“No habrá paz entre las naciones sin paz entre
las religiones”. Es el axioma que viene repitiendo, desde hace décadas, Hans
Küng, el teólogo católico disidente impulsor de una ética mundial. El Papa
Francisco parece compartir su opinión. Y quiere demostrar, con el gesto de una
oración compartida, que, efectivamente, las religiones no son parte del
problema ni su causa, sino parte de la solución. Incluso en Tierra Santa, donde
las guerras y los conflictos hunden sus raíces en la época de Abraham.
Abraham tiene dos hijos: Ismael e
Isaac. El primero, padre de los árabes. El segundo, de los judíos. El primero,
hijo de la esclava Agar. El segundo, de Sara, la esposa del patriarca. Y, desde
el comienzo, Sara no quiere compartir casa ni tierras con el hijo de Agar y
pide a su marido que expulse a la esclava, y a su hijo, Ismael. Abraham, con
dolor del corazón, cede a su pretensiones y los echa.
Desde entonces, los dos hermanos
están en guerra. Pero si aquí nacen las disputas, también se origina la
paternidad común. Abraham es el padre de todos los creyentes. De él surgen las
tres grandes religiones del Libro: Judaísmo, islamismo y cristianismo. Las tres
grandes ramas monoteístas tienen la misma raíz, el mismo tronco, el mismo padre
común.
El Papa recurre a estas raíces y,
como hombre de fe, convoca, en su casa del Vaticano, a otros dos hombres de fe
que, a la vez son políticos. Francisco pone en juego su credibilidad y su
enorme autoridad moral. Hay quien dice ya que el Vaticano de Francisco es la
ONU del siglo XXI. Y, de hecho, por allí han pasado ya todos los grandes del
mundo. Desde Obama a Putin, pasando por Merkel, Abe, Hollande o Cameron.

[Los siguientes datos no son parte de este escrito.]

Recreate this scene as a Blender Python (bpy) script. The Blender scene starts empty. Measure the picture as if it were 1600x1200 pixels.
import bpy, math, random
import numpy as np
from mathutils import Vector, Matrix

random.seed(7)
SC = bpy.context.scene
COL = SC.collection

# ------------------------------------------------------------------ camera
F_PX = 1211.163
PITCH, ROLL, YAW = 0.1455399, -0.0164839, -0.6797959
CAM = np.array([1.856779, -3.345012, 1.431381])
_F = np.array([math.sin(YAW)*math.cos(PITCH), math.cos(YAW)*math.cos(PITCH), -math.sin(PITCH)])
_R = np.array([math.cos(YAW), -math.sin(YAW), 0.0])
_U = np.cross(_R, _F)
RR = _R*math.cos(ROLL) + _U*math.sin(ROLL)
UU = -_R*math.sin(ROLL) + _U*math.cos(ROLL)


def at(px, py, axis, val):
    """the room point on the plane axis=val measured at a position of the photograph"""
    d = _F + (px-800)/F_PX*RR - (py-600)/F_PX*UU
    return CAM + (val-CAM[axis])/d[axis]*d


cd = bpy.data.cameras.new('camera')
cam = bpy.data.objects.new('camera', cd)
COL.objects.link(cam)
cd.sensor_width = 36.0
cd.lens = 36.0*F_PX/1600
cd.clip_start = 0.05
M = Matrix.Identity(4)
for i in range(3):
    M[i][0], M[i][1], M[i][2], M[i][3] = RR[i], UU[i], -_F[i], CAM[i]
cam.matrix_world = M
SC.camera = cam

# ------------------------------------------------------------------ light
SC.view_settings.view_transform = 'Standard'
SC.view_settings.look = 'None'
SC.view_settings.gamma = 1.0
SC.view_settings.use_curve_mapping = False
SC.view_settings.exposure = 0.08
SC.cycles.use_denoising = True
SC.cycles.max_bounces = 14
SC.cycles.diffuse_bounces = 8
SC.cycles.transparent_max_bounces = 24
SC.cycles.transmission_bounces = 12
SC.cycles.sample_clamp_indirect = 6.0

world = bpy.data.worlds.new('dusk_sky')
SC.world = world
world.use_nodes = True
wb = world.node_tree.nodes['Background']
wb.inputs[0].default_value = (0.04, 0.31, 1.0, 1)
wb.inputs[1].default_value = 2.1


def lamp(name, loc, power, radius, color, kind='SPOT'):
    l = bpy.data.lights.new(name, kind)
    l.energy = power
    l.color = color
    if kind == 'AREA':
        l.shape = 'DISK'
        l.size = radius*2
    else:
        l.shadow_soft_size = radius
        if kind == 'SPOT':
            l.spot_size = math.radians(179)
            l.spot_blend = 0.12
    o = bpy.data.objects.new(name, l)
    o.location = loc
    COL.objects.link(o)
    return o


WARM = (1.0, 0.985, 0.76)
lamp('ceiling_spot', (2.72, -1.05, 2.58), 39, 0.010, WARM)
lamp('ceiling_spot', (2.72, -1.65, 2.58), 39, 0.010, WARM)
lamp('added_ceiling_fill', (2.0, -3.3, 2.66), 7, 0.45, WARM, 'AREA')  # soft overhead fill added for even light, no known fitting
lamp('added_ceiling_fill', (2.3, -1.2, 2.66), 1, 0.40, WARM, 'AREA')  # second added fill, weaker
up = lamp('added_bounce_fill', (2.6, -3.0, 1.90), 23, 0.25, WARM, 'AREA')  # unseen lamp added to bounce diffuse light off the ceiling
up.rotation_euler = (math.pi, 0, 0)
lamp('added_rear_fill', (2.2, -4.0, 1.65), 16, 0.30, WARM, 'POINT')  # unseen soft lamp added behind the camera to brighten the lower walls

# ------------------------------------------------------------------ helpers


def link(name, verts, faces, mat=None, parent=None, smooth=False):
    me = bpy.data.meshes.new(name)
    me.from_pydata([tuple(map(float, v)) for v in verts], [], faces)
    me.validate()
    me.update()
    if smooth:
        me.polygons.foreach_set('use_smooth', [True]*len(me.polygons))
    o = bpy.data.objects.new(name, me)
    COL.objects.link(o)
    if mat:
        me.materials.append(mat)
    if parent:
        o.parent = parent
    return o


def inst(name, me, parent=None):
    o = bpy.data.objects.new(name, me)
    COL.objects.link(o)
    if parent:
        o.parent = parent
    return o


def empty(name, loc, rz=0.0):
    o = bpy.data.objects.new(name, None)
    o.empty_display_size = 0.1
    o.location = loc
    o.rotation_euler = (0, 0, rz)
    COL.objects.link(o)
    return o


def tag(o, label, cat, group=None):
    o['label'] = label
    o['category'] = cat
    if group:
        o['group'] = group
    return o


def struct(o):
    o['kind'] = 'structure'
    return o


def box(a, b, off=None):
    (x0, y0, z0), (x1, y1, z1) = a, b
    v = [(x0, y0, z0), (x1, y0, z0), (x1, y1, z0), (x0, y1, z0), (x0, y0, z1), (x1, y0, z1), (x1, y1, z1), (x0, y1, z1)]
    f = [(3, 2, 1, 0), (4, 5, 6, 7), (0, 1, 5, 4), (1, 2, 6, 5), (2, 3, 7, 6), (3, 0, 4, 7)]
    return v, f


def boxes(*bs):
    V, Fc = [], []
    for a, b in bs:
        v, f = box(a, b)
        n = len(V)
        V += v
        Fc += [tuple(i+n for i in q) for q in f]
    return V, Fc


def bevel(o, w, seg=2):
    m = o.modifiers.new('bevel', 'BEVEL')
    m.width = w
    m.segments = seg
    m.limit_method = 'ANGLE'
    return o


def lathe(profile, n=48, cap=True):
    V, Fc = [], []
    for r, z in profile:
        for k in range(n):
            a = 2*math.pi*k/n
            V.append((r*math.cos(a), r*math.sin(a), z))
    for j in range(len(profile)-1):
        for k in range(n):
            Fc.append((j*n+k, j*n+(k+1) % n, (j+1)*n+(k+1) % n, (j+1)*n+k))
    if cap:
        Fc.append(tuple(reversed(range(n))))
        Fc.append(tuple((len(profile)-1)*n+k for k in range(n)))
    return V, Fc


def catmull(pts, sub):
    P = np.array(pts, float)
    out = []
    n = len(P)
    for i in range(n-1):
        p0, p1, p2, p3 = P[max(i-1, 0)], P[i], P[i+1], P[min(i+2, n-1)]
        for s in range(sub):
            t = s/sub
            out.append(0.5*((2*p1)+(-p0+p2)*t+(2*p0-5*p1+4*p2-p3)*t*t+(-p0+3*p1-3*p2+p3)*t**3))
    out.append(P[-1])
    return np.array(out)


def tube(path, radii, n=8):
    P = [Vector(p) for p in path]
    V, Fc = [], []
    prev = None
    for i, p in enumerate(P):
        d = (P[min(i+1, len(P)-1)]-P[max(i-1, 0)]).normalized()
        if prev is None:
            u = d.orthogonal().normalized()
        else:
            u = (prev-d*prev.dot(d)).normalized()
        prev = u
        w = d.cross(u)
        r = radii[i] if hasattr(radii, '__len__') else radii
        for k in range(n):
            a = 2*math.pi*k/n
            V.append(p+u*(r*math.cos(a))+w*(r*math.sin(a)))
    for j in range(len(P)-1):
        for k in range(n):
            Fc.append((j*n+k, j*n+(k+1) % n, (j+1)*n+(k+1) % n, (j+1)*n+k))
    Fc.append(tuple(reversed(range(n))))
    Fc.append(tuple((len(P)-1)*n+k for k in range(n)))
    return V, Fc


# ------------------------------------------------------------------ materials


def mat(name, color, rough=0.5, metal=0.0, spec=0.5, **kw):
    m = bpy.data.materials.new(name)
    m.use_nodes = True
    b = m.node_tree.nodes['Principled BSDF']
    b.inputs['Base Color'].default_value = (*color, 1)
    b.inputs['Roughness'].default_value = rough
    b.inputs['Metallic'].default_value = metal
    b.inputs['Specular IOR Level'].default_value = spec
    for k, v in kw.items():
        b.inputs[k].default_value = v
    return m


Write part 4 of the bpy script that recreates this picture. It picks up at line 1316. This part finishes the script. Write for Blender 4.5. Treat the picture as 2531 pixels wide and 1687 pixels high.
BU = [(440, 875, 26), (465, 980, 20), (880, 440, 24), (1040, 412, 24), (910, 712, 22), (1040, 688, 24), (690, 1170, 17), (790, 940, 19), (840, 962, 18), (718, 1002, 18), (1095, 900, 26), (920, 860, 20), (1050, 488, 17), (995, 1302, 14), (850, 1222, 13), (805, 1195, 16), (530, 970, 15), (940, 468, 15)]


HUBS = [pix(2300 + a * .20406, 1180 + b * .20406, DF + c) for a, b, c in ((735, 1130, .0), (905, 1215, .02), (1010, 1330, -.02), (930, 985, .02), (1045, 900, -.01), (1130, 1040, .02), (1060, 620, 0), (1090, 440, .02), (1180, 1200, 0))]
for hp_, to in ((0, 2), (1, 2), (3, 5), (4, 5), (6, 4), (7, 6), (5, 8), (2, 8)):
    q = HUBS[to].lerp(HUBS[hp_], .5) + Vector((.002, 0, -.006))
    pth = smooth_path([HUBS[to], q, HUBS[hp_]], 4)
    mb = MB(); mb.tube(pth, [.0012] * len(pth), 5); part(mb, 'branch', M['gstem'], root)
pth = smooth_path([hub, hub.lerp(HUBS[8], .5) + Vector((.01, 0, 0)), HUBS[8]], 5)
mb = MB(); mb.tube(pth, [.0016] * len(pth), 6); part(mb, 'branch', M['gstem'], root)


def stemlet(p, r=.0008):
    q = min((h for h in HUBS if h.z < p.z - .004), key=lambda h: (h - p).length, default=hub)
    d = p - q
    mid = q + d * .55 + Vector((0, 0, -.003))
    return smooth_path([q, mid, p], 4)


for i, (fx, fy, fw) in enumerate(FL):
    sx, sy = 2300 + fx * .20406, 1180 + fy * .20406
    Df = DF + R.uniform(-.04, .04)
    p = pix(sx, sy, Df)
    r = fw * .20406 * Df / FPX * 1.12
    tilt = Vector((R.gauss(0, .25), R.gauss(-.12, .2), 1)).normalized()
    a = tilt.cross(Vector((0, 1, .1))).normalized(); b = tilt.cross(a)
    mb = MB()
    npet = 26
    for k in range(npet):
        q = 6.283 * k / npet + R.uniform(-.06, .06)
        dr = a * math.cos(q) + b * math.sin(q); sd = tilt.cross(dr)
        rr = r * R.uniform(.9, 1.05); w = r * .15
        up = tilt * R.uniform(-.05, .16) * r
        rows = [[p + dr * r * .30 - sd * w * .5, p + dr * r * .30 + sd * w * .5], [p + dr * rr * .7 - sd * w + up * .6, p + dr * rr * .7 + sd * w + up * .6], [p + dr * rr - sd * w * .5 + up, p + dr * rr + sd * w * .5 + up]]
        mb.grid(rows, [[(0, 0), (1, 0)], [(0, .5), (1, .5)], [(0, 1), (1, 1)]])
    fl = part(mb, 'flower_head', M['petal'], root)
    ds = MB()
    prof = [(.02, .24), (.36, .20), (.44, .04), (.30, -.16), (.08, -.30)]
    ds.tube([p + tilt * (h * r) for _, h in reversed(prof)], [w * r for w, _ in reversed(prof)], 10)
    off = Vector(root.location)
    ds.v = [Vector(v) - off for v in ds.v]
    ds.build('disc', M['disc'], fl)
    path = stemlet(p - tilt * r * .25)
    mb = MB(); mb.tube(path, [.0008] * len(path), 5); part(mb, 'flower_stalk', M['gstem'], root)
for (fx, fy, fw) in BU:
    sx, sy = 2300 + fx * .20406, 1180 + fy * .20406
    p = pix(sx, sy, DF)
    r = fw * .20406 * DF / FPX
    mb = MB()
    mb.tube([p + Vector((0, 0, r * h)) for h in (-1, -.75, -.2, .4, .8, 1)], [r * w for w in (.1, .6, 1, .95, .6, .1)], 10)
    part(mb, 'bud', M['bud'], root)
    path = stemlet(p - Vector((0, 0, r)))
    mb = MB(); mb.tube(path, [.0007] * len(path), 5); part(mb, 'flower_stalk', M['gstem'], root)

Una oración a tres como palanca para construir la paz. Una oración como llamada a la conciencia de los protagonistas del eterno conflicto árabe-israelí. Una oración conjunta como impulso para mover la voluntad política de las partes enfrentadas. El Papa sabe que si tres hombres de fe oran juntos al Dios de Abraham (al mismo Dios), sus plegarias tienen la fuerza suficiente para mover las montañas del odio y del rencor acumulados durante siglos.
La oración en los jardines
vaticanos habla a los presentes, porque rezar juntos crea vínculos de
fraternidad. Pero también a los ausentes: a los políticos, a las potencias, al
universo judío y al mundo musulmán. Y, en definitiva, al corazón de los
pueblos. También al de los otros muchos pueblos desgarrados por guerras y
conflictos. Un gesto elocuente. Un paso hacia la cultura del encuentro. Un rayo
de luz y de esperanza.
El Papa sabe, además, que rezar
por la paz lleva a construirla artesanalmente, en el día día, desde el corazón,
desde la espiritualidad o desde el alma. Para evitar la globalización de la
indiferencia, es decir el acostumbrarse a que el conflicto arabe-israelí se
convierta en algo endémico.
La oración como palanca de la
paz. Con consecuencias prácticas y políticas inevitables. Como las tuvo, hace
ya meses, cuando Francisco convocó al mundo para rezar por la paz en Siria y,
con esa oración, consiguió detener el ataque estadounidense.
Porque la oración en las tres
grandes religiones (y en otras muchas) tiene sentido en sí misma y una fuerza
inaudita. “La oración lo puede todo”, tuiteó el Papa. Es la fuerza de los que
están convencidos de que el Dios todopoderoso acompaña a sus hijos y guía la
Historia. Y que ésta no es sólo la sucesión de momentos, sino que el tiempo
tiene un sentido eterno. Oración como símbolo de la piedad que los orantes
pueden suscitar en la divinidad y signo de que la Historia pueden moverse por
el camino de la fraternidad y de la esperanza.
¿Qué conseguirá con la oración de
Peres, Abbas y el propio Papa en el Vaticano? Quizás sólo un gesto profético.
Pero un gesto que puede mover conciencias. Y voluntades políticas. Y poner en
marcha de nuevo el proceso de paz palestino-israelí. Y que los hijos de Abraham
puedan compartir, por fin, rito, mesa y tierra. Y Palestina-Israel (dos
pueblos, dos Estados) vuelva a ser, de verdad, la Tierra Santa, donde los dos
hermanos (Isaac e Ismael) vuelvan a convivir en paz.